> _TASK OBJECTIVE_: Gather every line holding the string "this".

> _SUPPLIED RECORDS_:

§

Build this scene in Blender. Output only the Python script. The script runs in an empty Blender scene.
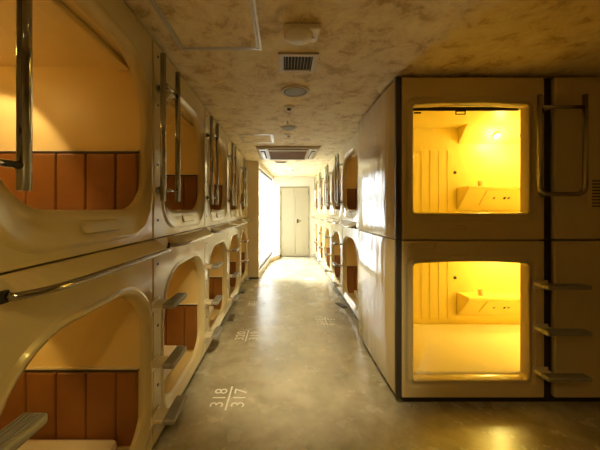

§

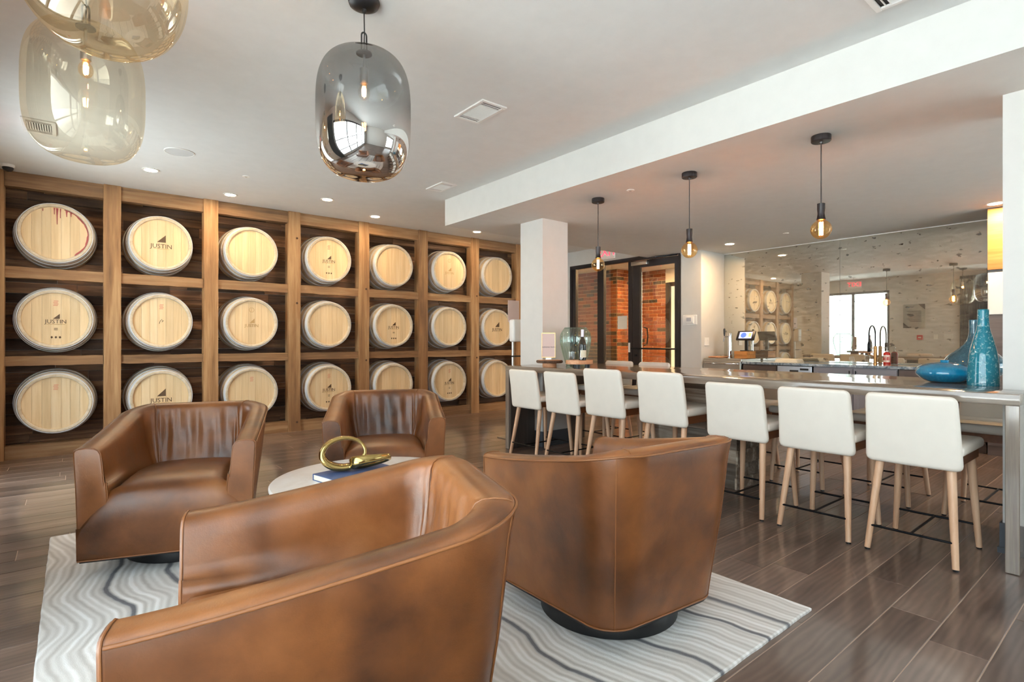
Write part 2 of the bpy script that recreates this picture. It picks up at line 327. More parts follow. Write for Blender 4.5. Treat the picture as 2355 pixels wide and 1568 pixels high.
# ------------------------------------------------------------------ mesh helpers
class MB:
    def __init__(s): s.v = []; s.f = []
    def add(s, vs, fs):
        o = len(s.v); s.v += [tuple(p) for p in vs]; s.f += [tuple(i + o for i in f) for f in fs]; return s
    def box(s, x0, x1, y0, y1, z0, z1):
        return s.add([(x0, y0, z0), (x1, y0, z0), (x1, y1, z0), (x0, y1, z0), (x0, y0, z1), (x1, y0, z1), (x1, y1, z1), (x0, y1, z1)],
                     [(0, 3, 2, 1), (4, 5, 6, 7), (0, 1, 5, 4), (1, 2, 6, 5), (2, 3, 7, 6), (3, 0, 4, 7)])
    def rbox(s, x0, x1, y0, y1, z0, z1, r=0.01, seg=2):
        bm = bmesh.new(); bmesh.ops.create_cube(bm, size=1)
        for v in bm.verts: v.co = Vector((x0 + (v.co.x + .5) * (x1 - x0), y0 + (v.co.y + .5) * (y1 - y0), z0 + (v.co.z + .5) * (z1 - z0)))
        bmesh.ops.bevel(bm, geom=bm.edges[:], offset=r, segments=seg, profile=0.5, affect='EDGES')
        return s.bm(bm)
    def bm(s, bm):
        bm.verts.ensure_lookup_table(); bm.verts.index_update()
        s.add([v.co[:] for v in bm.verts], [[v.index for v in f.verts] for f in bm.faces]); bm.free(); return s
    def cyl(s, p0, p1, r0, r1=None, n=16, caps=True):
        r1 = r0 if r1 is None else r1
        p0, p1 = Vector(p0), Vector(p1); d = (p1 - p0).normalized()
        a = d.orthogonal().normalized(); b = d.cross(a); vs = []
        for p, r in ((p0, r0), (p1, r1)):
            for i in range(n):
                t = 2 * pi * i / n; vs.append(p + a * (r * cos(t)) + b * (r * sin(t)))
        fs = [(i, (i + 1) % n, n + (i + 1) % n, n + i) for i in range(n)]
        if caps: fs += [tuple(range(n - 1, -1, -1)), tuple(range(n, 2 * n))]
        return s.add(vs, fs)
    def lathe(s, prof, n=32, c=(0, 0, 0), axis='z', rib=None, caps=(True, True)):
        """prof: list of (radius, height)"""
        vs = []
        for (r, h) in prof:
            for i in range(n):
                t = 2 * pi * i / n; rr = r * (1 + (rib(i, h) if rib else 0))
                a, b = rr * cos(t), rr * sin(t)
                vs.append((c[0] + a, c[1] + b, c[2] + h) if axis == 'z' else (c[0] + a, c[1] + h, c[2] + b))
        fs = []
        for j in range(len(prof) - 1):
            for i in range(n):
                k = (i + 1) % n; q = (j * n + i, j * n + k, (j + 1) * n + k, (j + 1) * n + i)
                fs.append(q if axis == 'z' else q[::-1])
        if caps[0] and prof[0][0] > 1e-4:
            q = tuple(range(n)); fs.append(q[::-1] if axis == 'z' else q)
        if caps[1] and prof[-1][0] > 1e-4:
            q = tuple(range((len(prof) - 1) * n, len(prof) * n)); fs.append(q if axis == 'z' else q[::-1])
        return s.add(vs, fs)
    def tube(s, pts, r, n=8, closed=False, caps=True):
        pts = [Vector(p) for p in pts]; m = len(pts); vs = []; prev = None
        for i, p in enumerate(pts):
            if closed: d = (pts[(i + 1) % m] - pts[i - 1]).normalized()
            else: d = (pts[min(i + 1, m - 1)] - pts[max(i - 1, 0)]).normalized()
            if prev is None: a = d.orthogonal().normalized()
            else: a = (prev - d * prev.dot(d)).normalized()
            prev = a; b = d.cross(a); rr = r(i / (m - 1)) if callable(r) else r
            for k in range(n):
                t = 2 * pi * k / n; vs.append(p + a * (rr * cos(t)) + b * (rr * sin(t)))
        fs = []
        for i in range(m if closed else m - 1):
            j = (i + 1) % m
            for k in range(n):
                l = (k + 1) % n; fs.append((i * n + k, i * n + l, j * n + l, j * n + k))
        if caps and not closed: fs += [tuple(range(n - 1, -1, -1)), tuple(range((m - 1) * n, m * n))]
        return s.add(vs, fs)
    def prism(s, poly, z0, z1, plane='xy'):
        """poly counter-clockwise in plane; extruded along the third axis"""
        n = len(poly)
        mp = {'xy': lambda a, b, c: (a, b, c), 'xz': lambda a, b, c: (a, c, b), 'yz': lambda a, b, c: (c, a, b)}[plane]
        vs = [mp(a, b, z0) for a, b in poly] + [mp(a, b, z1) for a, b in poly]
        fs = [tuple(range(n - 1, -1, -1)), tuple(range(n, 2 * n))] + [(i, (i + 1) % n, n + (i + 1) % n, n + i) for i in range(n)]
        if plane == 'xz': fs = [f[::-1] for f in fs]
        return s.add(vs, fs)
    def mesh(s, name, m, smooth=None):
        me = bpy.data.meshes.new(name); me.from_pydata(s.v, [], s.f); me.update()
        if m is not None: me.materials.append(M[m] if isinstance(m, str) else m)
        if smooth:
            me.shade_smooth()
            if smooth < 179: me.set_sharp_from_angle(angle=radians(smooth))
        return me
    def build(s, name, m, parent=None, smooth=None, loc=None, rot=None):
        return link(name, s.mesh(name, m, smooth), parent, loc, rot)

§

> _FULL SOLUTION_:
Build this scene in Blender. Output only the Python script. The script runs in an empty Blender scene.
Write part 2 of the bpy script that recreates this picture. It picks up at line 327. More parts follow. Write for Blender 4.5. Treat the picture as 2355 pixels wide and 1568 pixels high.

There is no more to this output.